Copy out the data below as written; omit any images.
══ Material ══
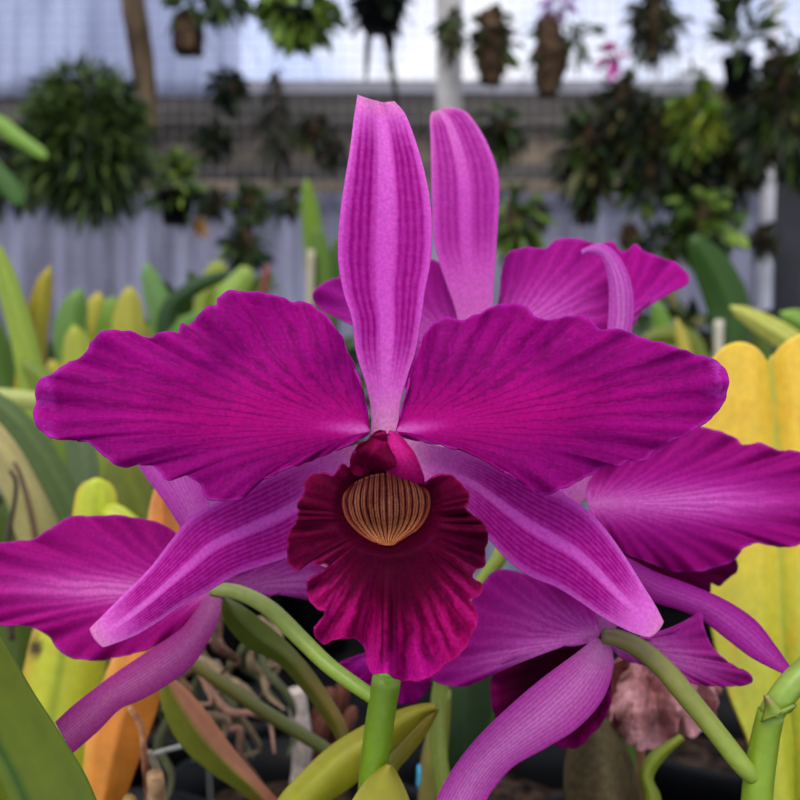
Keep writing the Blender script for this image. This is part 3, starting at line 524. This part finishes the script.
leaf('leaf', P4, [(195, 330, 1.0), (205, 300, 1.0), (222, 262, 1.0)], [8, 18, 24, 6], c0=(120, 140, 40), c1=(160, 170, 60))
tube('stem', P4, [(230, 600, 1.05), (228, 480, 1.05), (222, 370, 1.05)], [5, 5, 4], c0=(80, 90, 40))
tube('stem', P4, [(240, 620, .95), (250, 400, .95), (262, 300, .95), (268, 266, .95)], [3, 3.5, 4, 3.5], c0=(110, 50, 40), c1=(120, 50, 44), label='dark red upright stem')
P5, q = potted('slender plant with an upright paddle leaf left of the tallest sepal', 312, 1.15, 'plant'); pot_for(q, .055, 'black pot of the slender paddle-leaved plant')
base_leaf(P5, q, [(312, 420), (314, 300), (312, 230), (306, 178)], [4, 4, 4, 4, 5, 5, 6, 18, 20, 16], 1.15, c0=(90, 116, 40), c1=(112, 142, 26))
base_leaf(P5, q, [(318, 420), (322, 300), (318, 225)], [4, 12, 24, 8], 1.13, c0=(76, 104, 30), c1=(94, 124, 34))
base_leaf(P5, q, [(325, 420), (330, 320), (338, 235)], [4, 12, 18, 6], 1.17, c0=(60, 90, 30), c1=(76, 108, 34))
tube('stem', P5, [(306, 560, 1.12), (308, 400, 1.12), (311, 250, 1.12)], [4, 4.5, 4], c0=(150, 140, 110), c1=(170, 160, 130), label='pale bamboo-coloured stem')
# nearer leaves at lower left
P6, q = potted('orchid with grey-green and tan leaves at the left edge, level with the bloom', 20, .48, group=PG); pot_for(q, .045, 'black pot of the grey-green and tan leaved orchid')
base_leaf(P6, q, [(90, 600), (78, 530), (50, 470), (20, 425), (-25, 385)], [12, 26, 30, 30, 28, 10], .47, c0=(58, 76, 26), c1=(90, 110, 54))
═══
## Reply
Keep writing the Blender script for this image. This is part 3, starting at line 524. This part finishes the script.
leaf('leaf', P4, [(195, 330, 1.0), (205, 300, 1.0), (222, 262, 1.0)], [8, 18, 24, 6], c0=(120, 140, 40), c1=(160, 170, 60))
tube('stem', P4, [(230, 600, 1.05), (228, 480, 1.05), (222, 370, 1.05)], [5, 5, 4], c0=(80, 90, 40))
tube('stem', P4, [(240, 620, .95), (250, 400, .95), (262, 300, .95), (268, 266, .95)], [3, 3.5, 4, 3.5], c0=(110, 50, 40), c1=(120, 50, 44), label='dark red upright stem')
P5, q = potted('slender plant with an upright paddle leaf left of the tallest sepal', 312, 1.15, 'plant'); pot_for(q, .055, 'black pot of the slender paddle-leaved plant')
base_leaf(P5, q, [(312, 420), (314, 300), (312, 230), (306, 178)], [4, 4, 4, 4, 5, 5, 6, 18, 20, 16], 1.15, c0=(90, 116, 40), c1=(112, 142, 26))
base_leaf(P5, q, [(318, 420), (322, 300), (318, 225)], [4, 12, 24, 8], 1.13, c0=(76, 104, 30), c1=(94, 124, 34))
base_leaf(P5, q, [(325, 420), (330, 320), (338, 235)], [4, 12, 18, 6], 1.17, c0=(60, 90, 30), c1=(76, 108, 34))
tube('stem', P5, [(306, 560, 1.12), (308, 400, 1.12), (311, 250, 1.12)], [4, 4.5, 4], c0=(150, 140, 110), c1=(170, 160, 130), label='pale bamboo-coloured stem')
# nearer leaves at lower left
P6, q = potted('orchid with grey-green and tan leaves at the left edge, level with the bloom', 20, .48, group=PG); pot_for(q, .045, 'black pot of the grey-green and tan leaved orchid')
base_leaf(P6, q, [(90, 600), (78, 530), (50, 470), (20, 425), (-25, 385)], [12, 26, 30, 30, 28, 10], .47, c0=(58, 76, 26), c1=(90, 110, 54))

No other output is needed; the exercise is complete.